>>>
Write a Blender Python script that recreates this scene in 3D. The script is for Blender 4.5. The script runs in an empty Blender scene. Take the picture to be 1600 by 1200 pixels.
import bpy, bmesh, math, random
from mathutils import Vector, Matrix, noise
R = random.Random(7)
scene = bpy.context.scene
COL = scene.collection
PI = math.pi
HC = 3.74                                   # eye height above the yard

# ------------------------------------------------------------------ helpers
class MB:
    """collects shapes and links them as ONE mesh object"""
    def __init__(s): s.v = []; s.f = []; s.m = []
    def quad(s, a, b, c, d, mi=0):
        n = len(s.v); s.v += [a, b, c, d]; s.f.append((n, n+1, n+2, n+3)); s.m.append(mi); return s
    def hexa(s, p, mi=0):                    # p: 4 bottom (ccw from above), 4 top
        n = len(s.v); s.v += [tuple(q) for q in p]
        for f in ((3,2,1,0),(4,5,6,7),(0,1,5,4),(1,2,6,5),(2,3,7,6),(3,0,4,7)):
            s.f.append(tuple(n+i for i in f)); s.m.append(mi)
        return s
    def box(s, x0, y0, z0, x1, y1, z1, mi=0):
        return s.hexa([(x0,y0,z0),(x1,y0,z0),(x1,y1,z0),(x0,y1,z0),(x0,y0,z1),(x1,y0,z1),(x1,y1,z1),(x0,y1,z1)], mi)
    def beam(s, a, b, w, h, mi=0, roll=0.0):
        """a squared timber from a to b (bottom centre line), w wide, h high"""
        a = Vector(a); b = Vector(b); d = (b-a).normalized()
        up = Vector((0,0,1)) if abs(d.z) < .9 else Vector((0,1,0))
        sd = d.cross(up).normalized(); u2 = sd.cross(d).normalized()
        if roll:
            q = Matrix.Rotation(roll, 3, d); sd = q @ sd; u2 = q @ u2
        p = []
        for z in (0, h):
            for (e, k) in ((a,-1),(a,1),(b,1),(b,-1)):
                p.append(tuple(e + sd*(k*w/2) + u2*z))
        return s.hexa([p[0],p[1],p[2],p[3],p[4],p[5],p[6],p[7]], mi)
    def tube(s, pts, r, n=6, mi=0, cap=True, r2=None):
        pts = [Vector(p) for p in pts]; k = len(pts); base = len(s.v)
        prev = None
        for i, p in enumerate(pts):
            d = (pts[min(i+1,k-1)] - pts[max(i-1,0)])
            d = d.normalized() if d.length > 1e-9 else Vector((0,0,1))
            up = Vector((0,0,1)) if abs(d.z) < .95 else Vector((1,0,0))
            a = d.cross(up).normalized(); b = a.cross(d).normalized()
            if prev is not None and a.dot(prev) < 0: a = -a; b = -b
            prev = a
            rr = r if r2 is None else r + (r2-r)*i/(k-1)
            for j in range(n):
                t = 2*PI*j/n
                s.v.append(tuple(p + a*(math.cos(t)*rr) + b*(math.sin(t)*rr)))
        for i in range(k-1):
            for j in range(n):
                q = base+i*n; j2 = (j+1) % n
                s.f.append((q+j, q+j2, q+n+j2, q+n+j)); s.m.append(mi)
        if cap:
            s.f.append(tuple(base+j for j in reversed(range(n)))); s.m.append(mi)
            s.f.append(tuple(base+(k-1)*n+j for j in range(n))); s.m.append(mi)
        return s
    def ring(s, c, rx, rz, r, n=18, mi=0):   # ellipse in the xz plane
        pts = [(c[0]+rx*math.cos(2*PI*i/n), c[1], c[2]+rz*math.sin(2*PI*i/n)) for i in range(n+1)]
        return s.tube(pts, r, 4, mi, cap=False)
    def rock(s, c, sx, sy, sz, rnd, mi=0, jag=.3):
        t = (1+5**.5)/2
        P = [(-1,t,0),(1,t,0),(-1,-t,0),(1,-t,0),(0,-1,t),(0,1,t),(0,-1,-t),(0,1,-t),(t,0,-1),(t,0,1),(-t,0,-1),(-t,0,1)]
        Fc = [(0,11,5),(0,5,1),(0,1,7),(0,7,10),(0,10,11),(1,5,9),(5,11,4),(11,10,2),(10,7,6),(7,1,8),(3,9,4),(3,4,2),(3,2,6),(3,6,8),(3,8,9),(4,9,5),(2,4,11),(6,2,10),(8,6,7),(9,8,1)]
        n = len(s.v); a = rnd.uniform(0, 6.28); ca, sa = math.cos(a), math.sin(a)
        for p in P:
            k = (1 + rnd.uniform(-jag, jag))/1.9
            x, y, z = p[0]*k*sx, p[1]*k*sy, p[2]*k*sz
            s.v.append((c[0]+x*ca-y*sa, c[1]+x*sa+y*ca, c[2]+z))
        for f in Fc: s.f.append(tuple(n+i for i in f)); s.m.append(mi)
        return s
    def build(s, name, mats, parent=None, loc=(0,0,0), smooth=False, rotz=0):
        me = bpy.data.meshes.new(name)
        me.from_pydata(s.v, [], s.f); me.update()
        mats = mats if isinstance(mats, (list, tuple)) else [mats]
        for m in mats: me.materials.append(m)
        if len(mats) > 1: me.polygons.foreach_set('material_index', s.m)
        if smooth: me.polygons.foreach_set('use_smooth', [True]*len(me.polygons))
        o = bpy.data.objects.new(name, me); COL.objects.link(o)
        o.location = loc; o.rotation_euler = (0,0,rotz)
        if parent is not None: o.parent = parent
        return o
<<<
**The request**:
Restate the whole of the material exactly.

**Answer in full**:
Write a Blender Python script that recreates this scene in 3D. The script is for Blender 4.5. The script runs in an empty Blender scene. Take the picture to be 1600 by 1200 pixels.
import bpy, bmesh, math, random
from mathutils import Vector, Matrix, noise
R = random.Random(7)
scene = bpy.context.scene
COL = scene.collection
PI = math.pi
HC = 3.74                                   # eye height above the yard

# ------------------------------------------------------------------ helpers
class MB:
    """collects shapes and links them as ONE mesh object"""
    def __init__(s): s.v = []; s.f = []; s.m = []
    def quad(s, a, b, c, d, mi=0):
        n = len(s.v); s.v += [a, b, c, d]; s.f.append((n, n+1, n+2, n+3)); s.m.append(mi); return s
    def hexa(s, p, mi=0):                    # p: 4 bottom (ccw from above), 4 top
        n = len(s.v); s.v += [tuple(q) for q in p]
        for f in ((3,2,1,0),(4,5,6,7),(0,1,5,4),(1,2,6,5),(2,3,7,6),(3,0,4,7)):
            s.f.append(tuple(n+i for i in f)); s.m.append(mi)
        return s
    def box(s, x0, y0, z0, x1, y1, z1, mi=0):
        return s.hexa([(x0,y0,z0),(x1,y0,z0),(x1,y1,z0),(x0,y1,z0),(x0,y0,z1),(x1,y0,z1),(x1,y1,z1),(x0,y1,z1)], mi)
    def beam(s, a, b, w, h, mi=0, roll=0.0):
        """a squared timber from a to b (bottom centre line), w wide, h high"""
        a = Vector(a); b = Vector(b); d = (b-a).normalized()
        up = Vector((0,0,1)) if abs(d.z) < .9 else Vector((0,1,0))
        sd = d.cross(up).normalized(); u2 = sd.cross(d).normalized()
        if roll:
            q = Matrix.Rotation(roll, 3, d); sd = q @ sd; u2 = q @ u2
        p = []
        for z in (0, h):
            for (e, k) in ((a,-1),(a,1),(b,1),(b,-1)):
                p.append(tuple(e + sd*(k*w/2) + u2*z))
        return s.hexa([p[0],p[1],p[2],p[3],p[4],p[5],p[6],p[7]], mi)
    def tube(s, pts, r, n=6, mi=0, cap=True, r2=None):
        pts = [Vector(p) for p in pts]; k = len(pts); base = len(s.v)
        prev = None
        for i, p in enumerate(pts):
            d = (pts[min(i+1,k-1)] - pts[max(i-1,0)])
            d = d.normalized() if d.length > 1e-9 else Vector((0,0,1))
            up = Vector((0,0,1)) if abs(d.z) < .95 else Vector((1,0,0))
            a = d.cross(up).normalized(); b = a.cross(d).normalized()
            if prev is not None and a.dot(prev) < 0: a = -a; b = -b
            prev = a
            rr = r if r2 is None else r + (r2-r)*i/(k-1)
            for j in range(n):
                t = 2*PI*j/n
                s.v.append(tuple(p + a*(math.cos(t)*rr) + b*(math.sin(t)*rr)))
        for i in range(k-1):
            for j in range(n):
                q = base+i*n; j2 = (j+1) % n
                s.f.append((q+j, q+j2, q+n+j2, q+n+j)); s.m.append(mi)
        if cap:
            s.f.append(tuple(base+j for j in reversed(range(n)))); s.m.append(mi)
            s.f.append(tuple(base+(k-1)*n+j for j in range(n))); s.m.append(mi)
        return s
    def ring(s, c, rx, rz, r, n=18, mi=0):   # ellipse in the xz plane
        pts = [(c[0]+rx*math.cos(2*PI*i/n), c[1], c[2]+rz*math.sin(2*PI*i/n)) for i in range(n+1)]
        return s.tube(pts, r, 4, mi, cap=False)
    def rock(s, c, sx, sy, sz, rnd, mi=0, jag=.3):
        t = (1+5**.5)/2
        P = [(-1,t,0),(1,t,0),(-1,-t,0),(1,-t,0),(0,-1,t),(0,1,t),(0,-1,-t),(0,1,-t),(t,0,-1),(t,0,1),(-t,0,-1),(-t,0,1)]
        Fc = [(0,11,5),(0,5,1),(0,1,7),(0,7,10),(0,10,11),(1,5,9),(5,11,4),(11,10,2),(10,7,6),(7,1,8),(3,9,4),(3,4,2),(3,2,6),(3,6,8),(3,8,9),(4,9,5),(2,4,11),(6,2,10),(8,6,7),(9,8,1)]
        n = len(s.v); a = rnd.uniform(0, 6.28); ca, sa = math.cos(a), math.sin(a)
        for p in P:
            k = (1 + rnd.uniform(-jag, jag))/1.9
            x, y, z = p[0]*k*sx, p[1]*k*sy, p[2]*k*sz
            s.v.append((c[0]+x*ca-y*sa, c[1]+x*sa+y*ca, c[2]+z))
        for f in Fc: s.f.append(tuple(n+i for i in f)); s.m.append(mi)
        return s
    def build(s, name, mats, parent=None, loc=(0,0,0), smooth=False, rotz=0):
        me = bpy.data.meshes.new(name)
        me.from_pydata(s.v, [], s.f); me.update()
        mats = mats if isinstance(mats, (list, tuple)) else [mats]
        for m in mats: me.materials.append(m)
        if len(mats) > 1: me.polygons.foreach_set('material_index', s.m)
        if smooth: me.polygons.foreach_set('use_smooth', [True]*len(me.polygons))
        o = bpy.data.objects.new(name, me); COL.objects.link(o)
        o.location = loc; o.rotation_euler = (0,0,rotz)
        if parent is not None: o.parent = parent
        return o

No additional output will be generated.